La documentaliste insiste : « Cette option ne se veut pas élitiste, elle est ouverte à tous ». Faire tomber les clichés, c’est ce qu’elle espère : « Ils sont volontaires et très investis. Dans des milieux ruraux, on s’informe tout autant qu’ailleurs. C’est une priorité ». Elle ajoute que l’accès aux médias dépend surtout de l’environnement familial et social des enfants. Dans ce collège, où la majorité des élèves sont fils et fille d’ouvrier·es agricoles, la presse de référence reste locale avec La Charente Libre et Sud Ouest. Mais comme pour la plupart de ses camarades, Maëlys, 14 ans, s’informe sur les réseaux sociaux. Elle est abonnée à Hugo décrypte, un journaliste proche du milieu des youtubeurs.
Il est 17 heures. La chanson Ça c’est vraiment toi du groupe Téléphone résonne dans les murs du collège. Une sonnerie choisie par les élèves. Ils et elles quittent l’atelier après avoir répartie les futurs tournages. Au menu, le cross du collège en format micro-trottoir, l’élection des supers délégué·es à la mairie ou encore le projet intergénérationnel.

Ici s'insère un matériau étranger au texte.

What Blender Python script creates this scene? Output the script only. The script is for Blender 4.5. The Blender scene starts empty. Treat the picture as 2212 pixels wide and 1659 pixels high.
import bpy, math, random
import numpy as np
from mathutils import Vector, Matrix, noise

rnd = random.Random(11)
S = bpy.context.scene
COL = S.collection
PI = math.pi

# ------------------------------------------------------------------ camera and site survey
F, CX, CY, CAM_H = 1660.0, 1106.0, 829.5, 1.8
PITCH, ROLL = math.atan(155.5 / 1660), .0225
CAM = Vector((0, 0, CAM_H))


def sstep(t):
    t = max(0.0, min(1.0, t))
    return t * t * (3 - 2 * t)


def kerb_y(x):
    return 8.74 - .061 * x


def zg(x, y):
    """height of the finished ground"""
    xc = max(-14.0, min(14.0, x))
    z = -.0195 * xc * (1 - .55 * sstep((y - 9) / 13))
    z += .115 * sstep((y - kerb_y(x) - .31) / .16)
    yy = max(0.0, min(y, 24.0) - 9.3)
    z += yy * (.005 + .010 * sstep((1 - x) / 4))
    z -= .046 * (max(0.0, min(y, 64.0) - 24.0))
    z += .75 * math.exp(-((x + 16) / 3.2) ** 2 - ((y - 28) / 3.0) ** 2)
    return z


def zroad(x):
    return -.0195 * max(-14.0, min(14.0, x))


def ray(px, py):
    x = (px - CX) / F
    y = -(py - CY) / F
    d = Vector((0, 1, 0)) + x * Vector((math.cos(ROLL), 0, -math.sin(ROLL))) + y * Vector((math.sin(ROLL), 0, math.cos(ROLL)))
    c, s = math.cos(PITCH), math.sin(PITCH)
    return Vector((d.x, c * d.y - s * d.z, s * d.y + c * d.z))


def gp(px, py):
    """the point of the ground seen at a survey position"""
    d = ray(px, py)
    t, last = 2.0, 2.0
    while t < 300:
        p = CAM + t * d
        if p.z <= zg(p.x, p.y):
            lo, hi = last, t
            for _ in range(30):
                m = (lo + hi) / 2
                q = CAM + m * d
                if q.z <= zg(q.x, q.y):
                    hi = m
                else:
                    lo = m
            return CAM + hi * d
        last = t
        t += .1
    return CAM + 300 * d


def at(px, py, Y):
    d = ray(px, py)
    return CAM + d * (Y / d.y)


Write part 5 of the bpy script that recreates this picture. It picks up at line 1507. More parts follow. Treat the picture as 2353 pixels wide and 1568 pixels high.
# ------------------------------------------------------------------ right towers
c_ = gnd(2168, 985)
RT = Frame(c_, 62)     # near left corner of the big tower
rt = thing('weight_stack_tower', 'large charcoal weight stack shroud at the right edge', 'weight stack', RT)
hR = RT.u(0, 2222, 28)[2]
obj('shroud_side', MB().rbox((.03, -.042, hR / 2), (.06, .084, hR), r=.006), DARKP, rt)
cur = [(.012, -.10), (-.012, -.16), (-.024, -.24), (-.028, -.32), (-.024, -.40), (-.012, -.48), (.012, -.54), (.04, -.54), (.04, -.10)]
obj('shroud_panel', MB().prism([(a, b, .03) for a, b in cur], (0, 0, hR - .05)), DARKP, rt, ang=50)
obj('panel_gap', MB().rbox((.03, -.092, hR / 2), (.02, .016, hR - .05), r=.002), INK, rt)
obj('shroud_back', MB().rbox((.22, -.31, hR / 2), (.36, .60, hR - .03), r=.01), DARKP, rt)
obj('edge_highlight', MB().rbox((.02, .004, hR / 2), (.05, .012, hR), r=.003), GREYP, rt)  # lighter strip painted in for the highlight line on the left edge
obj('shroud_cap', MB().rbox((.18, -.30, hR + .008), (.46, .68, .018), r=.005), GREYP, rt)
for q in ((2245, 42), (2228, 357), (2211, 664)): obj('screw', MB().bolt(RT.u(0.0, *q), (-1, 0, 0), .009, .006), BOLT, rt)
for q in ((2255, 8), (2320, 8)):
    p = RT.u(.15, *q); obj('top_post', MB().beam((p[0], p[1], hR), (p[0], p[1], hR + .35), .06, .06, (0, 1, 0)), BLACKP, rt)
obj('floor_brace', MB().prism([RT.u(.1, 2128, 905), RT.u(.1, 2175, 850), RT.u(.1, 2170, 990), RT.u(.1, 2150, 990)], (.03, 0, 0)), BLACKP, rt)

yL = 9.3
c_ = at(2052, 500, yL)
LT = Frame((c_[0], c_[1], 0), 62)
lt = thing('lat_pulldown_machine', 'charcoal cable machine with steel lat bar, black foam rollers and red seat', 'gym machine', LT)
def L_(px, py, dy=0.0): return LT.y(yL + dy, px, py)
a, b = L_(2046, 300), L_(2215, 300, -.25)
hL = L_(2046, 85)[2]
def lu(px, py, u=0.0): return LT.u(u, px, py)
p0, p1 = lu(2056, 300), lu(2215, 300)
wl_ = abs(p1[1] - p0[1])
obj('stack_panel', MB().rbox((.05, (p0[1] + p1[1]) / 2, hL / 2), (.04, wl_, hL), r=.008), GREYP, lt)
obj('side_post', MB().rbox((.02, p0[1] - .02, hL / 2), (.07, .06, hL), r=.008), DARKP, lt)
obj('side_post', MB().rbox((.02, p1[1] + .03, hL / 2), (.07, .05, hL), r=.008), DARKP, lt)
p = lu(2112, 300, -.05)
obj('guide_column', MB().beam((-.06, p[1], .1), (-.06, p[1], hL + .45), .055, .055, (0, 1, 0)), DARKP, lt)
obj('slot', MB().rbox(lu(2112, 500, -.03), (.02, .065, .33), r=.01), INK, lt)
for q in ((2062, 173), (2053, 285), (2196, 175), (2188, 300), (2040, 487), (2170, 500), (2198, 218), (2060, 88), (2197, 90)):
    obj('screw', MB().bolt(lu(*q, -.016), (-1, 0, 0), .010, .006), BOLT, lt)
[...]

Retour place du Château, dans le bar L’Alambic à côté du bureau de tabac. Sur le comptoir, La Charente Libre et une télévision branchée sur France 2 animent les conversations entre les vieux et vieilles habitué·es. Un journal à la main, une sexagénaire lance en riant : « Nous lisons deux fois plus de journaux par ici. Les nationaux pour apprendre ce qu’il se passe en France et les locaux pour savoir ce qu’il se passe chez nous ». De quoi enterrer pour de bon les clichés sur la ruralité.